----- Provided data

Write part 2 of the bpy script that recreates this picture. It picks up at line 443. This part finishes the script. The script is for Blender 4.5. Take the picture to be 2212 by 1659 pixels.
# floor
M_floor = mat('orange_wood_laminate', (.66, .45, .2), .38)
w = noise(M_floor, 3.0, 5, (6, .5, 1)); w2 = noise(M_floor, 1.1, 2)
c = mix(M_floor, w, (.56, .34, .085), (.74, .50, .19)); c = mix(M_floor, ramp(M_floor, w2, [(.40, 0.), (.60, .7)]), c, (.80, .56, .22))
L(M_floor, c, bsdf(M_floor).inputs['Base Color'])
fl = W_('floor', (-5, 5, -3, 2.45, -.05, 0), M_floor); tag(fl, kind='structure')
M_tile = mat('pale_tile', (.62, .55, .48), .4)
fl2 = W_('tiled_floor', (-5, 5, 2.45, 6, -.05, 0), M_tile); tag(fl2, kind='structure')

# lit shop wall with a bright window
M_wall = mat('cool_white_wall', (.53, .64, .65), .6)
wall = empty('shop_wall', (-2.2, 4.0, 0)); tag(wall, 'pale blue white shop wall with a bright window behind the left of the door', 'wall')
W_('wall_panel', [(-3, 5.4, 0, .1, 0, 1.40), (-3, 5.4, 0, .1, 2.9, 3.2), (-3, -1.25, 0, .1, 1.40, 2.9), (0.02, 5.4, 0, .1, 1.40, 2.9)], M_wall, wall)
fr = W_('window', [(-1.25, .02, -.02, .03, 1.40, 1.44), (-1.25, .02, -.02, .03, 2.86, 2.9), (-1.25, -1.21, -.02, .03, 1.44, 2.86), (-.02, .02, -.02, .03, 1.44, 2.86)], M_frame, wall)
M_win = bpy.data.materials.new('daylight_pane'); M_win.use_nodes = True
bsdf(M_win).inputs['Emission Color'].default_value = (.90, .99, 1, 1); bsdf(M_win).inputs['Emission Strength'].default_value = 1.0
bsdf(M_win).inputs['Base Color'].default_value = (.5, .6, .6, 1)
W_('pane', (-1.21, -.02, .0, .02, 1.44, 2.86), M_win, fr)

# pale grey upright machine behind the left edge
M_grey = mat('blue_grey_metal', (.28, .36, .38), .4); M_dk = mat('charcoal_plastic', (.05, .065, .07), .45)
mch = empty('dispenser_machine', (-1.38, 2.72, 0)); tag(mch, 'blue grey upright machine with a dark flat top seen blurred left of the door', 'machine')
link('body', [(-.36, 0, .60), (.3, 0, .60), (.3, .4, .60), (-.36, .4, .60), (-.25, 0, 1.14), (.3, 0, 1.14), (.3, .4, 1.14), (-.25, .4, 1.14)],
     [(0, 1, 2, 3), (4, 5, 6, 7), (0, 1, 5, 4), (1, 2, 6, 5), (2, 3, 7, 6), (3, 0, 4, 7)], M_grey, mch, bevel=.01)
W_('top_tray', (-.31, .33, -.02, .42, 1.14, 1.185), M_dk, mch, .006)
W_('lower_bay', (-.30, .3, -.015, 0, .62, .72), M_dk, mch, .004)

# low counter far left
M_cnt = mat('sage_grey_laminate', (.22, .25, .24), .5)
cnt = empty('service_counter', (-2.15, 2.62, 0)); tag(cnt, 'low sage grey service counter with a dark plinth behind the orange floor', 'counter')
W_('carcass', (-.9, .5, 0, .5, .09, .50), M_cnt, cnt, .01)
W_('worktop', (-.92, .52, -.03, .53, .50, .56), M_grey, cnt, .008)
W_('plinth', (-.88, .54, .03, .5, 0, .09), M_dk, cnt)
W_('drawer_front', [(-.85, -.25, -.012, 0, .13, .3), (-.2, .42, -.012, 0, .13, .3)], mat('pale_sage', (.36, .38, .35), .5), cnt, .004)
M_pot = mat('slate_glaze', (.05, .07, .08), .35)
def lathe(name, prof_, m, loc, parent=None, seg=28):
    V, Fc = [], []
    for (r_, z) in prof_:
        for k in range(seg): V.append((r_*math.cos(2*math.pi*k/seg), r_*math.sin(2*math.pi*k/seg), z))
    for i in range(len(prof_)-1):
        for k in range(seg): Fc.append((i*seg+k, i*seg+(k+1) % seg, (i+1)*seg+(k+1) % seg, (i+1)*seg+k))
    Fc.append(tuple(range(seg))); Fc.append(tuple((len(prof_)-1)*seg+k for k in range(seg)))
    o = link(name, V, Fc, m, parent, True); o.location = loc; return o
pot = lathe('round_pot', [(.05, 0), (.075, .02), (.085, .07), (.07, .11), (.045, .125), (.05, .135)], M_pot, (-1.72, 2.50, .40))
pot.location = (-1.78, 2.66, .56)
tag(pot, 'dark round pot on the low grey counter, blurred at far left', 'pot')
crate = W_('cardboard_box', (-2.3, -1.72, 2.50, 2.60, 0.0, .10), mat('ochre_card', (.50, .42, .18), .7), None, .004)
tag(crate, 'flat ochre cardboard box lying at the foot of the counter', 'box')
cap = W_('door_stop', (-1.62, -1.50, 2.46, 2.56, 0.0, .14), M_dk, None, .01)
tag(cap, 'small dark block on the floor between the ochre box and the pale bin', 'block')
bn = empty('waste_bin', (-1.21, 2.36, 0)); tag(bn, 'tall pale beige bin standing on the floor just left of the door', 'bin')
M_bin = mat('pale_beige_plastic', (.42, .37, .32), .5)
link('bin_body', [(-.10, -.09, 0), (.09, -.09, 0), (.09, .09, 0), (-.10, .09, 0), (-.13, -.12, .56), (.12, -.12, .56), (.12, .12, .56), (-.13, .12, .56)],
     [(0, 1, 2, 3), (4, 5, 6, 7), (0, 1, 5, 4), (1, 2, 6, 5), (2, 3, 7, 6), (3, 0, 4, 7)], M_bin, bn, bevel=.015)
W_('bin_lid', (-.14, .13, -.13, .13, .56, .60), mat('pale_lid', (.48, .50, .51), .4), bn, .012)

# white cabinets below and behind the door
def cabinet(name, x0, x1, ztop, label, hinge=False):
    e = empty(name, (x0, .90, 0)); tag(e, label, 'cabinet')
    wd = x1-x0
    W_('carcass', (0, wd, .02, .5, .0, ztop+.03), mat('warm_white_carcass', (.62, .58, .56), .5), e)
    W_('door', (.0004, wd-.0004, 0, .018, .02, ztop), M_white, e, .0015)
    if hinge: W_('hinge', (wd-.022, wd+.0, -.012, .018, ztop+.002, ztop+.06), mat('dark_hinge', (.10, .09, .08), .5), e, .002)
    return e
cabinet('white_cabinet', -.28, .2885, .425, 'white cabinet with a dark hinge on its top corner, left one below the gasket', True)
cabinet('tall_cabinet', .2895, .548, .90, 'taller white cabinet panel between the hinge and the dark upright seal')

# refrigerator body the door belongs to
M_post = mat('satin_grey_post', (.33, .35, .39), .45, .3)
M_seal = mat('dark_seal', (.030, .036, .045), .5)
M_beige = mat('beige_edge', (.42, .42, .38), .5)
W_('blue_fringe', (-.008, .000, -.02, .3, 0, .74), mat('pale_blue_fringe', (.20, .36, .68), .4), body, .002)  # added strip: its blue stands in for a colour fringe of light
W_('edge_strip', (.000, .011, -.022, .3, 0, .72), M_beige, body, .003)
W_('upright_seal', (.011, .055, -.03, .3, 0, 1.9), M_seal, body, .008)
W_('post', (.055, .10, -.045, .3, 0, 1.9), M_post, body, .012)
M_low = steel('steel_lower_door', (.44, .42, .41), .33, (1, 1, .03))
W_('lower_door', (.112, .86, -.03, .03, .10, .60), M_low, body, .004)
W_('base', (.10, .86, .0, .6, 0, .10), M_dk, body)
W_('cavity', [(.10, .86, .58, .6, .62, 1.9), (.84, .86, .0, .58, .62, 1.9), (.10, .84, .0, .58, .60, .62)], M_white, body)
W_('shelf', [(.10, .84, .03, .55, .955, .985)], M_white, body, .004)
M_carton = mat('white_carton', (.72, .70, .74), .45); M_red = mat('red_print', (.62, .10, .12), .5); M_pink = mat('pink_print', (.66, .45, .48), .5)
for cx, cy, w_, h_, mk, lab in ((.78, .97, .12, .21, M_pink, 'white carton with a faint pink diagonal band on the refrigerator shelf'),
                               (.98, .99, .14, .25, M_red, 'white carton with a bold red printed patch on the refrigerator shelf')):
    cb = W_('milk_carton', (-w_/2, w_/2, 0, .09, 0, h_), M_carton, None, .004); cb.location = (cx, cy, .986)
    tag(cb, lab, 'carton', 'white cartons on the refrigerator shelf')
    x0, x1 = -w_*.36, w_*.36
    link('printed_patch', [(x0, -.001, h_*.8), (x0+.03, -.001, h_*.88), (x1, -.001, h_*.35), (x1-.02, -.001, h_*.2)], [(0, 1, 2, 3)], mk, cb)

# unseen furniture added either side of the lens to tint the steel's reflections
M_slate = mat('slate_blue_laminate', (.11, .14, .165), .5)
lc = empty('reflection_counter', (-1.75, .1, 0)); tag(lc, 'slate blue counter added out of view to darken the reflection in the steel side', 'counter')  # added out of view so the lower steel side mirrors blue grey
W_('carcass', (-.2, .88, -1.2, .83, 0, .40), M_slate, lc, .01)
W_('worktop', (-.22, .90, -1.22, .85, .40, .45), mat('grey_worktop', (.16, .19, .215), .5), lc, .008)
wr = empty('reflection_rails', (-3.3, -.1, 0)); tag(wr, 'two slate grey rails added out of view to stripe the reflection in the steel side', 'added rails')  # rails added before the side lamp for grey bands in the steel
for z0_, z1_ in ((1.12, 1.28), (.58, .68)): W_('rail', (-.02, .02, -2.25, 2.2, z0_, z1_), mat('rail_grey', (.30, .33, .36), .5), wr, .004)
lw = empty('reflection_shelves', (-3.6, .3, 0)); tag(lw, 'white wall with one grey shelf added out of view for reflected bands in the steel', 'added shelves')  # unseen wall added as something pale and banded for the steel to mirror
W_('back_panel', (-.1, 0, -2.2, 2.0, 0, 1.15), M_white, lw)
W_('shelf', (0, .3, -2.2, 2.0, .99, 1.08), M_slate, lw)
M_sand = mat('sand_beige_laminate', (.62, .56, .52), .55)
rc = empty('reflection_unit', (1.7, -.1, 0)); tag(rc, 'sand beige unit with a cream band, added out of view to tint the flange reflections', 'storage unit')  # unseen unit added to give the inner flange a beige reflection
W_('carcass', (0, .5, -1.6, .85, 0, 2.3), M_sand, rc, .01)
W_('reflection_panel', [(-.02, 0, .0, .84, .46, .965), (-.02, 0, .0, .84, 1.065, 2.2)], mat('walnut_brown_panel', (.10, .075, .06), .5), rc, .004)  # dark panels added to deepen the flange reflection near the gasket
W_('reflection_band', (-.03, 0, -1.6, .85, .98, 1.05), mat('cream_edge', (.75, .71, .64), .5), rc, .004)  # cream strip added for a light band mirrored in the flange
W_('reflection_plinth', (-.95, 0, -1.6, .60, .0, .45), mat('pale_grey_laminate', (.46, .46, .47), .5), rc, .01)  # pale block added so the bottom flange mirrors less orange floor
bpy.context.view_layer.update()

----------

Stated problem:
What you return should be the lines from the start of the data through the line with "fl2 = W_('tiled_floor', (-5, 5, 2.45, 6, -.05, 0), M_tile);", quoted exactly and nothing more.

Correct result:
Write part 2 of the bpy script that recreates this picture. It picks up at line 443. This part finishes the script. The script is for Blender 4.5. Take the picture to be 2212 by 1659 pixels.
# floor
M_floor = mat('orange_wood_laminate', (.66, .45, .2), .38)
w = noise(M_floor, 3.0, 5, (6, .5, 1)); w2 = noise(M_floor, 1.1, 2)
c = mix(M_floor, w, (.56, .34, .085), (.74, .50, .19)); c = mix(M_floor, ramp(M_floor, w2, [(.40, 0.), (.60, .7)]), c, (.80, .56, .22))
L(M_floor, c, bsdf(M_floor).inputs['Base Color'])
fl = W_('floor', (-5, 5, -3, 2.45, -.05, 0), M_floor); tag(fl, kind='structure')
M_tile = mat('pale_tile', (.62, .55, .48), .4)
fl2 = W_('tiled_floor', (-5, 5, 2.45, 6, -.05, 0), M_tile); tag(fl2, kind='structure')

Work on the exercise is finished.